Global Impact of Emerging Super El Niño

• Global Temperature Surge: A potential super El Niño can raise global mean temperature by 0.1–0.2°C, intensifying already warming conditions. 
  • Recent studies and forecasts indicate risk of record-breaking heat in 2026–27, especially if Pacific warming exceeds +2°C SST anomaly. 
  • This would increase the frequency of deadly heatwaves in Asia, Europe, and North America, stressing public health systems and energy demand. 
• Indian Monsoon: For India, El Niño typically weakens the southwest monsoon (Jun–Sep) by disrupting Walker Circulation. 
  • Forecasts for 2026 already suggest below-normal rainfall probability, threatening rice, pulses, oilseeds production and rural incomes.
  • Agriculture, which supports nearly 50% of India’s workforce, faces higher risk of yield decline and inflationary pressure due to food supply shocks.

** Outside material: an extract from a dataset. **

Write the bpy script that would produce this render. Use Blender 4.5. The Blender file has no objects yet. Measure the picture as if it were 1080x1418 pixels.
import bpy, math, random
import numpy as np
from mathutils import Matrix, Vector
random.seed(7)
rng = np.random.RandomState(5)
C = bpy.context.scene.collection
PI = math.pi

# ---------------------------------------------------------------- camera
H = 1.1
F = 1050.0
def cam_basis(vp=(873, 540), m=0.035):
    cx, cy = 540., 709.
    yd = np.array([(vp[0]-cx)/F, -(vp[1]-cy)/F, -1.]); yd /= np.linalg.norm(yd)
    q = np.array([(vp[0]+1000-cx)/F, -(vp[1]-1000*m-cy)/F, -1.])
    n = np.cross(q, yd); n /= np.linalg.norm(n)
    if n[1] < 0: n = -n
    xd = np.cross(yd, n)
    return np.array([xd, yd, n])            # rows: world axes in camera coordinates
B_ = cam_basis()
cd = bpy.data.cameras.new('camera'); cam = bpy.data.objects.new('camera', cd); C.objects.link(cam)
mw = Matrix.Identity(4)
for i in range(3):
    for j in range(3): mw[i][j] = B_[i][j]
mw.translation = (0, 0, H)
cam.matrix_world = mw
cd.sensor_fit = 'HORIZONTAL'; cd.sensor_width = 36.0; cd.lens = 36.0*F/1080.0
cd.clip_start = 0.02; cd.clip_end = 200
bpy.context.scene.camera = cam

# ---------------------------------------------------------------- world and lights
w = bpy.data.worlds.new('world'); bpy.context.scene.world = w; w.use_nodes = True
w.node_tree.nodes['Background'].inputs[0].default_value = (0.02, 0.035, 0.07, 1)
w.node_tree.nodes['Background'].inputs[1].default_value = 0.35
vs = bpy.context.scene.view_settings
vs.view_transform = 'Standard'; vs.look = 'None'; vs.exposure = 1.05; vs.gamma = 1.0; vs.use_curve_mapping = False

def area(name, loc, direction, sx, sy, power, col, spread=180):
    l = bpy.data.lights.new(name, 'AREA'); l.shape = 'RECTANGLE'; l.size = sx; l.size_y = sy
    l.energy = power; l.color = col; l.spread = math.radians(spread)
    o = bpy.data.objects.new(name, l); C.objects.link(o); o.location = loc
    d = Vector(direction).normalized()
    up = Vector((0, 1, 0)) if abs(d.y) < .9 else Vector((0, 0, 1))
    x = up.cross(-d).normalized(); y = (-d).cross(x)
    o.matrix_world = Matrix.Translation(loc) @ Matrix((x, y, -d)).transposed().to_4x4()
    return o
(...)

  • A persistent high-pressure system can trap warm air, creating severe “heat domes” that lead to dangerous temperatures.
• Flood Risk: A strong El Niño shifts rainfall eastward, increasing flood probability in western South America (Peru, Ecuador) and parts of southern USA and China. 
  • These regions often experience extreme precipitation events, landslides, and infrastructure damage.
  • Rainfall in northern Peru and Ecuador can exceed 15 times the long-term mean, leading to catastrophic river overflows.
• Drought Intensification: Conversely, regions like Australia, southern Africa, and parts of Southeast Asia face severe drought conditions and water stress. 
  • Reduced rainfall disrupts crop cycles, hydropower generation, and livestock productivity, increasing food insecurity risks in vulnerable economies.
  • Countries like Indonesia, Vietnam, and Thailand are expected to experience intense dry spells, raising the risk of large-scale wildfires. 
  • Pakistan is expected to face a weak monsoon and severe drought this summer, potentially threatening agriculture, water resources, and food security. 
• Atlantic Hurricane Suppression: A strong El Niño often strengthens upper-level wind shear in the Atlantic, which suppresses hurricane formation and intensity. 
  • However, it simultaneously enhances Pacific cyclone activity, shifting global tropical storm risk zones rather than reducing total storm energy.
• Economic Instability: Globally, super El Niño events disrupt food supply chains, commodity prices, and inflation patterns.
  • The 1997–98 event alone caused an estimated $5.7 trillion in global income losses. The upcoming 2026 cycle is expected to strain global energy grids.
  • With climate change increasing baseline ocean warmth, the economic volatility risk is now structurally higher, especially for developing nations reliant on monsoon agriculture.